Copy out all the data, word for word.

+++ Material +++

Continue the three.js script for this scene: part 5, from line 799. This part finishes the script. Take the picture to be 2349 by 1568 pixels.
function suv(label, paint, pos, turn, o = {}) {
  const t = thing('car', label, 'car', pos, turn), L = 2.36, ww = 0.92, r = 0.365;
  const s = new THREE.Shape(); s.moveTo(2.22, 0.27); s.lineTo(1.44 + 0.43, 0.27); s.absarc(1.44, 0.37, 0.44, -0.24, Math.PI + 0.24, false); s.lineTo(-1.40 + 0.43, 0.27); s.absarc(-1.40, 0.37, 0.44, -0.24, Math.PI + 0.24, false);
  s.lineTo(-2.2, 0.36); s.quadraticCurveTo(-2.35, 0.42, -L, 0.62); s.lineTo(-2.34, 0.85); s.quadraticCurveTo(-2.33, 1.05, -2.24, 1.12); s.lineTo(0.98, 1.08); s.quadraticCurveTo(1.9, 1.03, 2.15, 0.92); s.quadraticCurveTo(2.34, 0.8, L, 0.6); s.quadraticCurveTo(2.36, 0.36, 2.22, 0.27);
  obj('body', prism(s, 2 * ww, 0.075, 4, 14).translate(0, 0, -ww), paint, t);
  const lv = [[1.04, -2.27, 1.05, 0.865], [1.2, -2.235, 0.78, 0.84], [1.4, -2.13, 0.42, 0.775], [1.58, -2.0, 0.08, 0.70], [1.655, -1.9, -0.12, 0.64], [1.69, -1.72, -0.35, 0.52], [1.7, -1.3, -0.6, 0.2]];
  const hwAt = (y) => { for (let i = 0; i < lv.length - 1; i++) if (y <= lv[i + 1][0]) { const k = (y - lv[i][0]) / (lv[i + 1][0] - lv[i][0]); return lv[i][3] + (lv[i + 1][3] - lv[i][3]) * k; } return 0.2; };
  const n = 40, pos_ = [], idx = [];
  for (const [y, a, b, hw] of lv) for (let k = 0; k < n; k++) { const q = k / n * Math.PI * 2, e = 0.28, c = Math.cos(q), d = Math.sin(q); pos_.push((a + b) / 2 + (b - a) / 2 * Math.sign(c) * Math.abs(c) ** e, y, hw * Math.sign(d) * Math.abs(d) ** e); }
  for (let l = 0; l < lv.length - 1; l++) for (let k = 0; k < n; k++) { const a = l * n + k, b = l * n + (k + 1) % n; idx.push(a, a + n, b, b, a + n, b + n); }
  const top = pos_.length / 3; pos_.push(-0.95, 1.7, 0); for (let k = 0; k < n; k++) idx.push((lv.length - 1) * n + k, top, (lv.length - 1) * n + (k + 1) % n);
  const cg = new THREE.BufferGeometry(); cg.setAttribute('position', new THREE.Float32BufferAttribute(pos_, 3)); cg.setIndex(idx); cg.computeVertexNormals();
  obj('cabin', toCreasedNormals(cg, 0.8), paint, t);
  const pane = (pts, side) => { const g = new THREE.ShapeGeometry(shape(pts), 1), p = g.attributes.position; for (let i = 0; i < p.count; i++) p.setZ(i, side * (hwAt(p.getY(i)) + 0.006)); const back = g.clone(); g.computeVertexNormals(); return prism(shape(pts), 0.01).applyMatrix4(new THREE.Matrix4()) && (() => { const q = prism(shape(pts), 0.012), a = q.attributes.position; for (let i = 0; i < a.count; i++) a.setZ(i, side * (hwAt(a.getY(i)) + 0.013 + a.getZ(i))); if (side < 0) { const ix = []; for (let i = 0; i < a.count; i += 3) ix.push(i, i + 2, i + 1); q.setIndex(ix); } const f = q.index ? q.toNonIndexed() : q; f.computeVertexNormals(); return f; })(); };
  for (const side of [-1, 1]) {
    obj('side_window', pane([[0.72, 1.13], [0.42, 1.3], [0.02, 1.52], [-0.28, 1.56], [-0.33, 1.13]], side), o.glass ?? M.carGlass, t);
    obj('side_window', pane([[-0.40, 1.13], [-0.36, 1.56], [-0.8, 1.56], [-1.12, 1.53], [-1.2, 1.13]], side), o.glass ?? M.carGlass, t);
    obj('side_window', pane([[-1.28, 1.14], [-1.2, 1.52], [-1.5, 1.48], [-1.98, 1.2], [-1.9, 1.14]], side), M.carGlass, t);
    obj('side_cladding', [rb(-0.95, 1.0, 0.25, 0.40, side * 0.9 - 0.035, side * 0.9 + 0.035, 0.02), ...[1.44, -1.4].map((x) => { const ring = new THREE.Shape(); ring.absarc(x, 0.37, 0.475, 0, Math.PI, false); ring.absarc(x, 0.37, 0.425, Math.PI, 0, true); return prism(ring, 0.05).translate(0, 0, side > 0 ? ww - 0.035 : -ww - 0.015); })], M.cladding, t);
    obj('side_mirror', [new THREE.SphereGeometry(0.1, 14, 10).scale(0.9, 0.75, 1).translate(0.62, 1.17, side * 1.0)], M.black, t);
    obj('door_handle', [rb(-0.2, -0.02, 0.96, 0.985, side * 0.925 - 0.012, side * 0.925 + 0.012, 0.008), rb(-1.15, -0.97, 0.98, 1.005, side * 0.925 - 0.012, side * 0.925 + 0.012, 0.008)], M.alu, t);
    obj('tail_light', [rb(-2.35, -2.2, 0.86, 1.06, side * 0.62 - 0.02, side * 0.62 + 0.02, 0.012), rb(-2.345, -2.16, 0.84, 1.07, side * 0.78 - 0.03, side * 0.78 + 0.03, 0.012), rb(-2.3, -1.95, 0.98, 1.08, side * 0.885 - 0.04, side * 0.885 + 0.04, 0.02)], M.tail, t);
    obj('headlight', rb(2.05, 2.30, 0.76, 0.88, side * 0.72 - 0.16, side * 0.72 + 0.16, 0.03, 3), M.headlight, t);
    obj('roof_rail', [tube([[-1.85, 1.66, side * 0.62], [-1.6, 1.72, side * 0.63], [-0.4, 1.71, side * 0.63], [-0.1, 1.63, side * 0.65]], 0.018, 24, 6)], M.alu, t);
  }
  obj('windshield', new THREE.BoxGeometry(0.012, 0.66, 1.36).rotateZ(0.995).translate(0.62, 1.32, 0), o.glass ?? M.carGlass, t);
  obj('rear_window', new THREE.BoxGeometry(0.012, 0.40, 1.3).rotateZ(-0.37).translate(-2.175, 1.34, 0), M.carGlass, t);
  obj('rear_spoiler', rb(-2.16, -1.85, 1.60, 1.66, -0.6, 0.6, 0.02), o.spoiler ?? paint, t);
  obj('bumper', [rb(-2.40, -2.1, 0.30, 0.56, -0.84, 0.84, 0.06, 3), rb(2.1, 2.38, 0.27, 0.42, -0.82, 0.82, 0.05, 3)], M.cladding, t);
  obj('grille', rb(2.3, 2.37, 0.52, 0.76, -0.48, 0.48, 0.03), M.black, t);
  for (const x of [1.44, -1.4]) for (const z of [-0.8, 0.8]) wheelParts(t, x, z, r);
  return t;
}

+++

| Response below |
Continue the three.js script for this scene: part 5, from line 799. This part finishes the script. Take the picture to be 2349 by 1568 pixels.
function suv(label, paint, pos, turn, o = {}) {
  const t = thing('car', label, 'car', pos, turn), L = 2.36, ww = 0.92, r = 0.365;
  const s = new THREE.Shape(); s.moveTo(2.22, 0.27); s.lineTo(1.44 + 0.43, 0.27); s.absarc(1.44, 0.37, 0.44, -0.24, Math.PI + 0.24, false); s.lineTo(-1.40 + 0.43, 0.27); s.absarc(-1.40, 0.37, 0.44, -0.24, Math.PI + 0.24, false);
  s.lineTo(-2.2, 0.36); s.quadraticCurveTo(-2.35, 0.42, -L, 0.62); s.lineTo(-2.34, 0.85); s.quadraticCurveTo(-2.33, 1.05, -2.24, 1.12); s.lineTo(0.98, 1.08); s.quadraticCurveTo(1.9, 1.03, 2.15, 0.92); s.quadraticCurveTo(2.34, 0.8, L, 0.6); s.quadraticCurveTo(2.36, 0.36, 2.22, 0.27);
  obj('body', prism(s, 2 * ww, 0.075, 4, 14).translate(0, 0, -ww), paint, t);
  const lv = [[1.04, -2.27, 1.05, 0.865], [1.2, -2.235, 0.78, 0.84], [1.4, -2.13, 0.42, 0.775], [1.58, -2.0, 0.08, 0.70], [1.655, -1.9, -0.12, 0.64], [1.69, -1.72, -0.35, 0.52], [1.7, -1.3, -0.6, 0.2]];
  const hwAt = (y) => { for (let i = 0; i < lv.length - 1; i++) if (y <= lv[i + 1][0]) { const k = (y - lv[i][0]) / (lv[i + 1][0] - lv[i][0]); return lv[i][3] + (lv[i + 1][3] - lv[i][3]) * k; } return 0.2; };
  const n = 40, pos_ = [], idx = [];
  for (const [y, a, b, hw] of lv) for (let k = 0; k < n; k++) { const q = k / n * Math.PI * 2, e = 0.28, c = Math.cos(q), d = Math.sin(q); pos_.push((a + b) / 2 + (b - a) / 2 * Math.sign(c) * Math.abs(c) ** e, y, hw * Math.sign(d) * Math.abs(d) ** e); }
  for (let l = 0; l < lv.length - 1; l++) for (let k = 0; k < n; k++) { const a = l * n + k, b = l * n + (k + 1) % n; idx.push(a, a + n, b, b, a + n, b + n); }
  const top = pos_.length / 3; pos_.push(-0.95, 1.7, 0); for (let k = 0; k < n; k++) idx.push((lv.length - 1) * n + k, top, (lv.length - 1) * n + (k + 1) % n);
  const cg = new THREE.BufferGeometry(); cg.setAttribute('position', new THREE.Float32BufferAttribute(pos_, 3)); cg.setIndex(idx); cg.computeVertexNormals();
  obj('cabin', toCreasedNormals(cg, 0.8), paint, t);
  const pane = (pts, side) => { const g = new THREE.ShapeGeometry(shape(pts), 1), p = g.attributes.position; for (let i = 0; i < p.count; i++) p.setZ(i, side * (hwAt(p.getY(i)) + 0.006)); const back = g.clone(); g.computeVertexNormals(); return prism(shape(pts), 0.01).applyMatrix4(new THREE.Matrix4()) && (() => { const q = prism(shape(pts), 0.012), a = q.attributes.position; for (let i = 0; i < a.count; i++) a.setZ(i, side * (hwAt(a.getY(i)) + 0.013 + a.getZ(i))); if (side < 0) { const ix = []; for (let i = 0; i < a.count; i += 3) ix.push(i, i + 2, i + 1); q.setIndex(ix); } const f = q.index ? q.toNonIndexed() : q; f.computeVertexNormals(); return f; })(); };
  for (const side of [-1, 1]) {
    obj('side_window', pane([[0.72, 1.13], [0.42, 1.3], [0.02, 1.52], [-0.28, 1.56], [-0.33, 1.13]], side), o.glass ?? M.carGlass, t);
    obj('side_window', pane([[-0.40, 1.13], [-0.36, 1.56], [-0.8, 1.56], [-1.12, 1.53], [-1.2, 1.13]], side), o.glass ?? M.carGlass, t);
    obj('side_window', pane([[-1.28, 1.14], [-1.2, 1.52], [-1.5, 1.48], [-1.98, 1.2], [-1.9, 1.14]], side), M.carGlass, t);
    obj('side_cladding', [rb(-0.95, 1.0, 0.25, 0.40, side * 0.9 - 0.035, side * 0.9 + 0.035, 0.02), ...[1.44, -1.4].map((x) => { const ring = new THREE.Shape(); ring.absarc(x, 0.37, 0.475, 0, Math.PI, false); ring.absarc(x, 0.37, 0.425, Math.PI, 0, true); return prism(ring, 0.05).translate(0, 0, side > 0 ? ww - 0.035 : -ww - 0.015); })], M.cladding, t);
    obj('side_mirror', [new THREE.SphereGeometry(0.1, 14, 10).scale(0.9, 0.75, 1).translate(0.62, 1.17, side * 1.0)], M.black, t);
    obj('door_handle', [rb(-0.2, -0.02, 0.96, 0.985, side * 0.925 - 0.012, side * 0.925 + 0.012, 0.008), rb(-1.15, -0.97, 0.98, 1.005, side * 0.925 - 0.012, side * 0.925 + 0.012, 0.008)], M.alu, t);
    obj('tail_light', [rb(-2.35, -2.2, 0.86, 1.06, side * 0.62 - 0.02, side * 0.62 + 0.02, 0.012), rb(-2.345, -2.16, 0.84, 1.07, side * 0.78 - 0.03, side * 0.78 + 0.03, 0.012), rb(-2.3, -1.95, 0.98, 1.08, side * 0.885 - 0.04, side * 0.885 + 0.04, 0.02)], M.tail, t);
    obj('headlight', rb(2.05, 2.30, 0.76, 0.88, side * 0.72 - 0.16, side * 0.72 + 0.16, 0.03, 3), M.headlight, t);
    obj('roof_rail', [tube([[-1.85, 1.66, side * 0.62], [-1.6, 1.72, side * 0.63], [-0.4, 1.71, side * 0.63], [-0.1, 1.63, side * 0.65]], 0.018, 24, 6)], M.alu, t);
  }
  obj('windshield', new THREE.BoxGeometry(0.012, 0.66, 1.36).rotateZ(0.995).translate(0.62, 1.32, 0), o.glass ?? M.carGlass, t);
  obj('rear_window', new THREE.BoxGeometry(0.012, 0.40, 1.3).rotateZ(-0.37).translate(-2.175, 1.34, 0), M.carGlass, t);
  obj('rear_spoiler', rb(-2.16, -1.85, 1.60, 1.66, -0.6, 0.6, 0.02), o.spoiler ?? paint, t);
  obj('bumper', [rb(-2.40, -2.1, 0.30, 0.56, -0.84, 0.84, 0.06, 3), rb(2.1, 2.38, 0.27, 0.42, -0.82, 0.82, 0.05, 3)], M.cladding, t);
  obj('grille', rb(2.3, 2.37, 0.52, 0.76, -0.48, 0.48, 0.03), M.black, t);
  for (const x of [1.44, -1.4]) for (const z of [-0.8, 0.8]) wheelParts(t, x, z, r);
  return t;
}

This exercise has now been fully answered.